Es gibt noch ein drittes Fest, das Laubhüttenfest. Es ist nicht die Freiheit der Gnade, die das Pfingstfest ist, sondern vielmehr die Epoche im Vorbild, in der die Freiheit der Herrlichkeit gekommen ist. Beachte, wie eindringlich dies gezeigt wird: „Das Fest der Laubhütten sollst du dir sieben Tage feiern, wenn du den Ertrag von deiner Tenne und von deiner Kelter einsammelst“ (V. 13). Zweifellos sind die Einsammlungen von Korn und Wein (d. h. die Ernte und die Weinlese) die wohlbekannten Vorbilder des letzten Handelns Gottes: die Ernte, wenn Er den Weizen von der Spreu trennt, oder jedenfalls von dem, was kein Weizen ist; und die Weinlese, wenn Er ein schonungsloses Gericht über den Weinstock der Erde ausführt ‒ über alle Religion, die eitel ist und den Himmel verleugnet. Bei der Weinlese wird keine Gnade gezeigt. In der Ernte gibt es das Einsammeln des Guten und das Auslöschen des Bösen; aber die Weinlese kennt nichts als die Rache Gottes. Erst danach kommt die volle Zeit der Freude für die Erde.

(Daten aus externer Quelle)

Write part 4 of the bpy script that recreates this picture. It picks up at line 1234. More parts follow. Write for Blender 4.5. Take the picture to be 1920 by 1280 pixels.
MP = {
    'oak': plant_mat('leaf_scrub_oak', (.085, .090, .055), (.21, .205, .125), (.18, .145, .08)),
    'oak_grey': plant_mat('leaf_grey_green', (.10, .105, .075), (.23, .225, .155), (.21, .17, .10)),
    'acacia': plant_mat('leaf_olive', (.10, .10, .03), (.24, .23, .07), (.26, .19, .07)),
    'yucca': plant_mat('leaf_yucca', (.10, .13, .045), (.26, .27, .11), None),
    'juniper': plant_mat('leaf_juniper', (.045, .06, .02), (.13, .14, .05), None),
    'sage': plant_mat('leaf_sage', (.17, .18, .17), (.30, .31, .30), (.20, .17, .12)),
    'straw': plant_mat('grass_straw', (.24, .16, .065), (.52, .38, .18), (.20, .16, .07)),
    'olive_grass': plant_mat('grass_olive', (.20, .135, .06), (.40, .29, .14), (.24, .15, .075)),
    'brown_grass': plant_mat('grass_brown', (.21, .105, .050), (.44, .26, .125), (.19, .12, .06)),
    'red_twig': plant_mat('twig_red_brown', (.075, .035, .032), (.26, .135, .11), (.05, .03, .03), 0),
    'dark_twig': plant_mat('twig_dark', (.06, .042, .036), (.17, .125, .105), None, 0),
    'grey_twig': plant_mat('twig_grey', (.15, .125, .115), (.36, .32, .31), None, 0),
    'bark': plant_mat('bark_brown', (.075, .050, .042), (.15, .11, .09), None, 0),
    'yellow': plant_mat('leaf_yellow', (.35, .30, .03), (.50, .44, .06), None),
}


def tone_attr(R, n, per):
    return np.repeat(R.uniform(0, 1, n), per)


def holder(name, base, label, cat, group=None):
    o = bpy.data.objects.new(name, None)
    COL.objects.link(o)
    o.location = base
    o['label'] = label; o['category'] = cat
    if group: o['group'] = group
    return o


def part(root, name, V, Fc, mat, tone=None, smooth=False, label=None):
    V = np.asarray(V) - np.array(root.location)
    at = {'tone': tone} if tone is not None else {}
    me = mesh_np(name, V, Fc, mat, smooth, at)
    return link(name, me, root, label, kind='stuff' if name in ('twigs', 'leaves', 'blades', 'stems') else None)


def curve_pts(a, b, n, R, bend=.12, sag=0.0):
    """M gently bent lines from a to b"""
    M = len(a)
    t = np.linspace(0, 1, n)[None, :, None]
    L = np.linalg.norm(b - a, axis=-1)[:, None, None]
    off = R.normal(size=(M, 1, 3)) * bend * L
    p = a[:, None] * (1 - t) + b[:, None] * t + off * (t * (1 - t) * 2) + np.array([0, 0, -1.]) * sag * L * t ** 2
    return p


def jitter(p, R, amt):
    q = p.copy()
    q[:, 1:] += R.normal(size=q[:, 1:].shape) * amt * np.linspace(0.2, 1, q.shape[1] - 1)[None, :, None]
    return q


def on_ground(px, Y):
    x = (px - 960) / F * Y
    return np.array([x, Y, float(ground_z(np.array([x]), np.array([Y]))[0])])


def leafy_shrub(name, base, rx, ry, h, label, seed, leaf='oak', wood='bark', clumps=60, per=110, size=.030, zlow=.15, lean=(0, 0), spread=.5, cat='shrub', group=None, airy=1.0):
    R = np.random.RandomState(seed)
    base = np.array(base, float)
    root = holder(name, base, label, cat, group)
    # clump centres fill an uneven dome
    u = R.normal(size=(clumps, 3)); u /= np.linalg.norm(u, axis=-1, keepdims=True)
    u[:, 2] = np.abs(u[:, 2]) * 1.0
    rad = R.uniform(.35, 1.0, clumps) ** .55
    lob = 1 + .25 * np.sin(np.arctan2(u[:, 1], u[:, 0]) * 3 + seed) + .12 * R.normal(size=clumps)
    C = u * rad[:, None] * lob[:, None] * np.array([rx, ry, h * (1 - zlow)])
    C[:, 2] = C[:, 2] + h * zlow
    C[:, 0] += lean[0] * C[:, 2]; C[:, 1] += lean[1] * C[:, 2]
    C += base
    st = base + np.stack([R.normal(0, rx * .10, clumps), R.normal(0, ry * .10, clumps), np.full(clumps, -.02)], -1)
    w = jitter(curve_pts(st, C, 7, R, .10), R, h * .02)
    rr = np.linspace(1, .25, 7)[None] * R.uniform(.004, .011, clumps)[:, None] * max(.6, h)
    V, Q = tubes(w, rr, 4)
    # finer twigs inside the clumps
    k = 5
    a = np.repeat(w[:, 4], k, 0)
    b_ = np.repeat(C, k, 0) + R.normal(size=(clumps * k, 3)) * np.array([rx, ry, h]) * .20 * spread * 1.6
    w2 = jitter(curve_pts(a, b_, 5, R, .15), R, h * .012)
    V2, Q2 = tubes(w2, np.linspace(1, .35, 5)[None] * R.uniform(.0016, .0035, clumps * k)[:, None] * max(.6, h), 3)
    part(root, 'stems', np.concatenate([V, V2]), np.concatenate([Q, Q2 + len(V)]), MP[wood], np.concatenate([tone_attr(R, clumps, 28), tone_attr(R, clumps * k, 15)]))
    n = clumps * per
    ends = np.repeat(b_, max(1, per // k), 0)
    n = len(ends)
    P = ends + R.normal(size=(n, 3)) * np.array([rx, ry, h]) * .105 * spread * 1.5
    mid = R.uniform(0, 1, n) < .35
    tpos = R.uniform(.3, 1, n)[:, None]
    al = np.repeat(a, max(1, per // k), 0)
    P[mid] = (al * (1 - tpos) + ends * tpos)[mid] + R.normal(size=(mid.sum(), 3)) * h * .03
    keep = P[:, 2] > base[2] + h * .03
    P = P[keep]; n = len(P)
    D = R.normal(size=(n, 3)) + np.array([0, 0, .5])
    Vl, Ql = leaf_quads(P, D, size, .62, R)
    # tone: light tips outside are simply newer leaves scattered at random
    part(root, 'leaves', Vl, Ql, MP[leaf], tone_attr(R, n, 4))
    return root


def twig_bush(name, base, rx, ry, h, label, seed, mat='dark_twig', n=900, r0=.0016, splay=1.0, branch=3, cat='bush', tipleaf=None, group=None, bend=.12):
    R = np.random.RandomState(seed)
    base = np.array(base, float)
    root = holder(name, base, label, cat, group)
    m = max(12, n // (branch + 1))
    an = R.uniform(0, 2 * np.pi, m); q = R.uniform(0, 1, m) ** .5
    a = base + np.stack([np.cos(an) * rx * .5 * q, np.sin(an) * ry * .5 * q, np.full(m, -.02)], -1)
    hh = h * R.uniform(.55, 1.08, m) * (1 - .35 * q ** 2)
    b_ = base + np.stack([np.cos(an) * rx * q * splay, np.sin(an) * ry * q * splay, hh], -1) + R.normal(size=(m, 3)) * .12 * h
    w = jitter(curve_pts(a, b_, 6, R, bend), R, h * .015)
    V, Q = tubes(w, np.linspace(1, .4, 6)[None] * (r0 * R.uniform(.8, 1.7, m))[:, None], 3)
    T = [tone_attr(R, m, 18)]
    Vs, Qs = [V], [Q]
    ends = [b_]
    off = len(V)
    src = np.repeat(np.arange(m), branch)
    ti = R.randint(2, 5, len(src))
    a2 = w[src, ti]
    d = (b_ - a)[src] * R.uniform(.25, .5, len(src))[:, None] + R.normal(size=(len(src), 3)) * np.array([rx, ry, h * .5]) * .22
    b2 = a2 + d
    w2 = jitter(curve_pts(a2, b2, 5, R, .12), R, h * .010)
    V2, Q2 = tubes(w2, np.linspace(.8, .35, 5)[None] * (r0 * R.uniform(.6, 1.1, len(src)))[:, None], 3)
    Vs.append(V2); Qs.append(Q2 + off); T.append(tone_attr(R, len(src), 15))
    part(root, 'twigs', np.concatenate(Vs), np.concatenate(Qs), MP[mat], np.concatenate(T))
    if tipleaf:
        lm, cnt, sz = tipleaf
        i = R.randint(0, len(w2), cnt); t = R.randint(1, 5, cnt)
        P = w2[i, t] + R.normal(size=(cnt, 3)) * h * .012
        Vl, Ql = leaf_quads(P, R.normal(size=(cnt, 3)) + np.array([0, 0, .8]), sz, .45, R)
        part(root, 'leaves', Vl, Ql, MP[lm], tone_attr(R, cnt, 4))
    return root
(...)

Der Segen für die Welt kommt, nachdem Gott auf diese Weise den Schauplatz gesäubert hat: In der Aussicht darauf ist der Christ aufgerufen, sich zu freuen ‒ nicht nur über die Freiheit jetzt, sondern auch über die Herrlichkeit, die im Begriff ist, die Unterdrückung, den Kummer, das Elend und die Sünde dieser armen, langwierigen Erde zu verdrängen, wenn alles unter den Einzigen gestellt werden wird, der fähig ist, die Last zu tragen und sie zur Ehre Gottes zu regieren. Daher unterscheidet sich die Sprache auch sehr deutlich von der freudigen Segenszene, von der das Wochenfest so sehr durchdrungen war. Es heißt nicht nur: „du sollst dem Herrn, deinem Gott, das Fest der Wochen feiern, je nach der freiwilligen Gabe deiner Hand, die du geben magst, so wie der Herr, dein Gott, dich segnen wird“ (V. 10), sondern: „Sieben Tage sollst du dem Herrn, deinem Gott, das Fest feiern an dem Ort, den der Herr erwählen wird; denn der Herrn, dein Gott, wird dich segnen in all deinem Ertrag und in allem Werk deiner Hände, und du sollst nur fröhlich sein“ (V. 15).
Möge der Herr uns ein Herz schenken, dass wir uns an der Fülle seiner Gnade, Wahrheit und Herrlichkeit erfreuen können!